Na altura, questionado sobre o porquê de lhe ter aparecido um milhão na conta da Suíça, Vara recusou esclarecer. Segundo o MP, o ex-ministro recebeu tais montantes para facilitar a concessão de um empréstimo da CGD, de que era administrador, ao Grupo Vale do Lobo, de 227 milhões de euros. 

Até hoje nunca tinha feito qualquer referência a qualquer vingança de Carlos Alexandre, abordando essa questão – sem explicar de que forma poderia conceder essa ajuda à data em que lha foi pedida – na véspera de a decisão do Face Oculta transitar em julgado. 

Na TVI, o ex-ministro frisou uma pergunta que Judite de Sousa fez a Marcelo Rebelo de Sousa, enquanto comentador, para fundamentar o interesse de Carlos Alexandre para dirigir o SIS: «Parece óbvio que Carlos Alexandre queria ser diretor do SIS. Não digo mais nada agora».

Na Operação Marquês, Armando Vara pediu o afastamento de Carlos Alexandre, justificando que a distribuição do processo em 2014 foi manual e não automática, o que violava o princípio do juiz natural.
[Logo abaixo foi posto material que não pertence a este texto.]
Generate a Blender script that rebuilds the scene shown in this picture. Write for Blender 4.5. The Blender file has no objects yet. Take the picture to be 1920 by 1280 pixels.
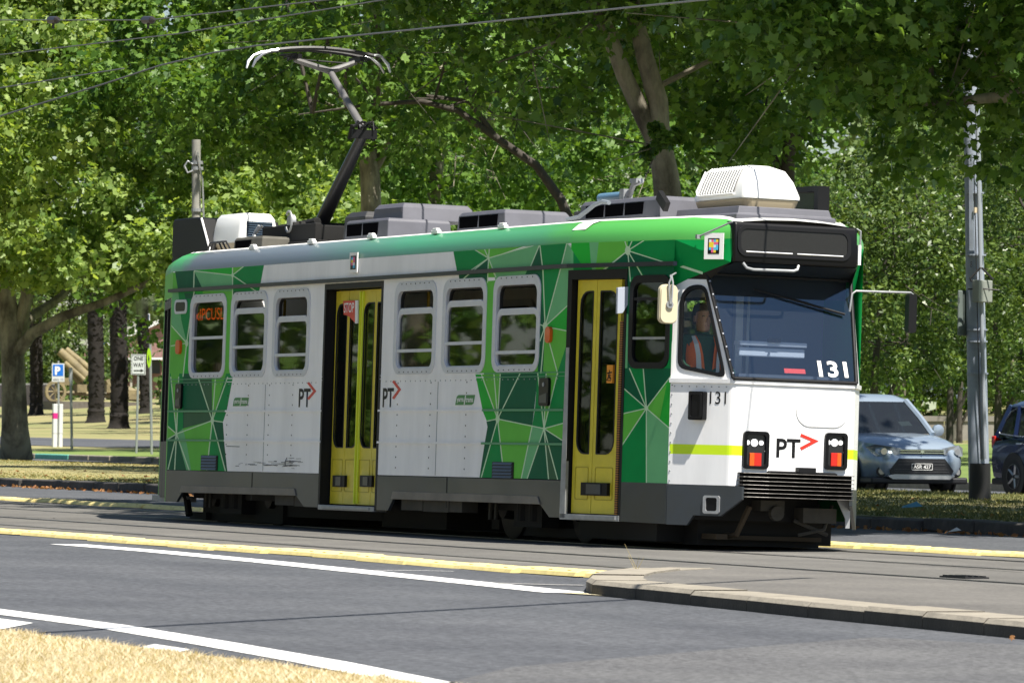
import bpy, bmesh, math, random
import numpy as np
from mathutils import Matrix, Vector, Euler
from mathutils.geometry import tessellate_polygon
random.seed(7); RNG = np.random.default_rng(11)
scene = bpy.context.scene
COL = scene.collection
R = math.radians
# ------------------------------------------------------------------ camera, sky, sun, exposure
W, H, F = 1920.0, 1280.0, 10371.55
CO = np.array([47.5495, -23.0149, 1.18876])
yaw, pitch, roll = 0.40639, 0.01469, 0.01189
CD = np.array([-math.cos(yaw)*math.cos(pitch), math.sin(yaw)*math.cos(pitch), math.sin(pitch)])
_r = np.array([math.sin(yaw), math.cos(yaw), 0.0]); _u = np.cross(_r, CD)
CR = math.cos(roll)*_r + math.sin(roll)*_u
CU = math.cos(roll)*_u - math.sin(roll)*_r
cam = bpy.data.cameras.new('camera'); cam_o = bpy.data.objects.new('camera', cam); COL.objects.link(cam_o)
cam.sensor_width = 36.0; cam.lens = F/W*36.0; cam.clip_start = 0.5; cam.clip_end = 6000
cam_o.matrix_world = Matrix(((CR[0], CU[0], -CD[0], CO[0]), (CR[1], CU[1], -CD[1], CO[1]), (CR[2], CU[2], -CD[2], CO[2]), (0, 0, 0, 1)))
cam.dof.use_dof = True; cam.dof.focus_distance = 53.0; cam.dof.aperture_fstop = 13.0
scene.camera = cam_o
SUN_EL, SUN_AZ = R(62), R(12)      # azimuth measured from +X towards +Y
world = bpy.data.worlds.new('World'); scene.world = world; world.use_nodes = True
wn = world.node_tree.nodes; wl = world.node_tree.links
sky = wn.new('ShaderNodeTexSky'); sky.sky_type = 'NISHITA'; sky.sun_disc = False
sky.sun_elevation = SUN_EL; sky.sun_rotation = math.pi/2 - SUN_AZ
sky.air_density = 1.0; sky.dust_density = 0.6; sky.ozone_density = 1.5
wl.new(sky.outputs[0], wn['Background'].inputs[0]); wn['Background'].inputs[1].default_value = 0.054
sun = bpy.data.lights.new('sun', 'SUN'); sun.energy = 5.0; sun.angle = R(0.5); sun.color = (1.0, 0.95, 0.86)
sun_o = bpy.data.objects.new('sun', sun); COL.objects.link(sun_o)
sd = Vector((math.cos(SUN_EL)*math.cos(SUN_AZ), math.cos(SUN_EL)*math.sin(SUN_AZ), math.sin(SUN_EL)))
sun_o.rotation_euler = sd.to_track_quat('Z', 'Y').to_euler(); sun_o.location = (60, 0, 60)
scene.view_settings.view_transform = 'Standard'; scene.view_settings.look = 'None'
scene.view_settings.exposure = 0.95; scene.view_settings.gamma = 1.0
scene.view_settings.use_curve_mapping = False
scene.cycles.max_bounces = 8; scene.cycles.transparent_max_bounces = 24
scene.cycles.use_denoising = True
scene.cycles.sample_clamp_indirect = 6.0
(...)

Na distribuição eletrónica para a fase de instrução, o processo foi parar às mãos do juiz Ivo Rosa.

 

As condenações do Face Oculta

No ano passado, a Relação do Porto confirmou a condenação de Armando Vara a cinco anos de prisão efetiva. José Penedos, outra das peças-chave no esquema de corrupção que beneficiava o sucateiro de Ovar Manuel Godinho, também viu a Relação manter a sua pena de prisão efetiva de cinco anos.

Já o empresário Manuel Godinho foi condenado em setembro de 2014 a 17 anos e meio de prisão (em cúmulo jurídico) por  cinco dezenas de crimes, como corrupção, tráfico de influências e associação criminosa. Os desembargadores decidiram na altura reduzir a pena para 15 anos e 10 meses. A Relação do Porto decidiu atenuar as penas aos restantes 31 arguidos.

No caso Face Oculta foram condenados 36 arguidos (entre os quais duas pessoas coletivas), 11 deles a penas de prisão efetivas.